Peel Slowly and See

Packaged by a plastic daemon in love with packaging, the Velvet Underground secured a record contract and released their first album. Angus MacLise had been transmogrified into a mallet wielding IBM keypunch operator and a new dimension in vocals had been added by a fairy ghost on sabbatical from a German model-shop.

The album featured both human and fairy compositions. The fairy creations “Sunday Morning”  and “I’ll Be Your Mirror” (written by Celesta) were sung by Nico, who was also the subject of the Lou Reed song “Femme Fatale”. The other tracks on the album (also penned by Reed) were more sex and drugs (influences including the books of William Burroughs, another daemon fond of brightly coloured packaging).

The music was nothing short of magic.

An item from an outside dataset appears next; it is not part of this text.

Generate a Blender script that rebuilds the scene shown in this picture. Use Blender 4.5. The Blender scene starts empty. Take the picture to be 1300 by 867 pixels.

Whilst human and fairy vocals competed for funeral rights, Sterling Morrison’s highly versatile guitar playing  – ranging from the ephemeral (“Femme Fatale”, “Heroin”) through rollin’ country (“Run, Run, Run) to the totally baroque (“Venus in Furs”) – kept things sliding along. Against a backbeat provided by Maureen Tucker – sometimes assisted by a sombre boogie-woogie keyboard (“I’m Waiting for the Man”) – John Cale’s overloaded electric viola flayed off in all directions (esp. on “The Black Angel’s Death Song” and “European Son”), providing a truly multi-dimensional experience.